O trecho acima vem do parágrafo inicial de Uma Vida Interrompida: Memórias de um Anjo Assassinado, de Alice Sebold – que começa, como definiu a jornalista Katharine Viner emuma entrevista com a autora para o Guardian, com “o tipo de frase que te faz famoso”. O livro, lançado em 2003, tornou-se best-seller imediato e deu origem ao filme do aclamado Peter Jackson que estreou esta semana em Porto Alegre e que tem o nome em português de Um Olhar do Paraíso (em tempo: não entendo por que em casos como esse ou o de Ilha do Medo, de Martin Scorsese, as distribuidoras preferem alterar completamente o nome de um filme baseado em um livro). Uma Vida Interrompida narra, como a maioria a essa altura já sabe, a história de Susie Salmon, uma jovem de 14 anos estuprada e morta por um vizinho esquisito depois de ingenuamente seguí-lo até um esconderijo subterrâneo que o homem havia cavado em um milharal próximo de sua casa. Fascinada por ciências, mesmo achando estranho o modo como o vizinho a olha, Susie entra no esconderijo curiosa por saber ciomo ele havia sido construído, um refúgio cavado no solo seis degraus abaixo do chão e protegido por uma porta de madeira – como ela mesmo diz no trecho, era um tempo em que “as pessoas acreditavam que coisas assim não aconteciam“, o que explica a confiança imprudente com que ela segue o estranho que termina por violentá-la e esfaqueá-la até a morte.
É um livro com um início mais que promissor pelo impacto que provoca, pela maneira neutra e desapaixonada como a garota vai narrando o horror infligido pelo seu assassino. Depois de morta, em uma ideia que mescla noções espíritas e católicas, Susie vai para seu “céu particular”, para ser orientada a aceitar que está morta. Não exatamente um “céu particular”, melhor dizendo. É o mesmo céu para todo mundo, mas cada um o vê de modo diferente. Para Susie, o “paraíso” “tinha traves de futebol ao longe e mulheres lançando pesos ou dardos em câmera lenta“. Ali, também, “todos os prédios se pareciam com ginásios suburbanos do nordeste americano construídos nos anos 60. Prédios grandes e atarracados espalhados por terrenos arenosos com projetos paisagísticos ruins, e anexos e espaços abertos para fazê-los parecer modernos“. De lá, ela acompanha a busca por seu corpo desaparecido (o cachorro de um vizinho encontra apenas o cotovelo, daí o título original The Lovely Bones, os “ossos amorosos”), a progressiva desagregação de sua família – a mãe, sem vocação desde o início para a maternidade, lida com o desabar de seu mundo com um caso extraconjugal; o pai desafoga a dor na obsessão por desvendar o que aconteceu com sua filha – e a impunidade tranquila de seu assassino, que chega a oferecer condolências para a família no funeral e alguns anos depois passa a olhar perigosamente para a irmã mais nova de Susie.
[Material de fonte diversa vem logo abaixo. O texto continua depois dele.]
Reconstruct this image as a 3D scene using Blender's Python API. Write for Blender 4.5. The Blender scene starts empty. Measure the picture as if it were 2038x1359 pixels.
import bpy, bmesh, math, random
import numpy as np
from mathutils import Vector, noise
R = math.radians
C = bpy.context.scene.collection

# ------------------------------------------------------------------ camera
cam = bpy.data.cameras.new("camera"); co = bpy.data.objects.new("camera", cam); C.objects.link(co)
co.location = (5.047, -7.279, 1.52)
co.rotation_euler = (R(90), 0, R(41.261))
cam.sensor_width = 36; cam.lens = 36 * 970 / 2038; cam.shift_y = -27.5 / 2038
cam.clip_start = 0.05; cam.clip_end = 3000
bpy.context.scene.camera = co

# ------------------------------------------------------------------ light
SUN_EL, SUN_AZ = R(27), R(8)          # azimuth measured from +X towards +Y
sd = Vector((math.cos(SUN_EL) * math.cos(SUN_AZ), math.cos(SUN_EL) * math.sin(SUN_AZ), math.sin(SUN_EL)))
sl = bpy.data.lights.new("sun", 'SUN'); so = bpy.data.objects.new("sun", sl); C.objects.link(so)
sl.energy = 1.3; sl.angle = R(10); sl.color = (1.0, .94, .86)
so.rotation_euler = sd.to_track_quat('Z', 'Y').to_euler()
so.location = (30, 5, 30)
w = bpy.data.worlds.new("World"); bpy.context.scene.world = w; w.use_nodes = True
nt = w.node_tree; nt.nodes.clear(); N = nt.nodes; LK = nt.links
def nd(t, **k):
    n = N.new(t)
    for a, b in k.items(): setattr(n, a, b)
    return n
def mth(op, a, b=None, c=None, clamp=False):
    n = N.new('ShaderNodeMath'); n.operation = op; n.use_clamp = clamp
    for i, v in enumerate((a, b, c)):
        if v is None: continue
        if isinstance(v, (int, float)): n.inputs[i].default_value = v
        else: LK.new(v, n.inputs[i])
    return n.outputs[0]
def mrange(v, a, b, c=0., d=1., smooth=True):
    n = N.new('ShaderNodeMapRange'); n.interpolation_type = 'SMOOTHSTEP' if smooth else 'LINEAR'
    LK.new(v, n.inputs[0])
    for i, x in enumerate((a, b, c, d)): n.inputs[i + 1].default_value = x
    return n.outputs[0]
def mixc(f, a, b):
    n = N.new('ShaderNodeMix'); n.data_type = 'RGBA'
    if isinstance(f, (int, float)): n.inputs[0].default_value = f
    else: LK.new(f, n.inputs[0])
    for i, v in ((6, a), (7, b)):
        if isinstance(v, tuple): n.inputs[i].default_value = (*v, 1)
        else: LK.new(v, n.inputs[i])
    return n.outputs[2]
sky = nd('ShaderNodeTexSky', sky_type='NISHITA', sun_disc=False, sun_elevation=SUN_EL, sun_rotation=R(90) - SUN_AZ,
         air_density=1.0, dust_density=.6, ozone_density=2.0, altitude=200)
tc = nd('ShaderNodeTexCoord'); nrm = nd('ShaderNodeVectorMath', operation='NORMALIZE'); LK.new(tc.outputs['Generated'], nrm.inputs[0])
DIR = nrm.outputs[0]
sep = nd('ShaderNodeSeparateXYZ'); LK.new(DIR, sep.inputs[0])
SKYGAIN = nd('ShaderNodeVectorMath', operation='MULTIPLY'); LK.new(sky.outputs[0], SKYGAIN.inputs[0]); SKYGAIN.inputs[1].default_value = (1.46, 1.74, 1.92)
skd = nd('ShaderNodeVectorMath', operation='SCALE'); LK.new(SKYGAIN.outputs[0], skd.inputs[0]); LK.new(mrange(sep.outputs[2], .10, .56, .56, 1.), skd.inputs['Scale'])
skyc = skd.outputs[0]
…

Esse ponto de vista narrativo, entretanto, não é exatamente um trunfo do livro. Histórias narradas por mortos, qualquer leitor brasileiro com meio neurônio sabe, não são exatamente novidade. E o ponto no qual Uma Vida Interrompida difere brutalmente de livros comoMemórias Póstumas de Brás Cubas, de Machado de Assis ou o provocativo Como Vivem os Mortos, do inglês Will Self (leitor de Machado, diga-se) é justamente pela ausência de acidez e pela necessidade de, mais para o fim, abandonar a perspectiva descarnada que insinuava no início para investir cada vez mais em uma redenção sentimental ao gosto médio do apreciador de Sessões da Tarde. Ao calibrar sua narrativa para a emoção, Sebold parece desfazer-se daquilo que seria a principal qualidade de seu romance - o desapego do morto e a inevitável ironia ácida disso resultante.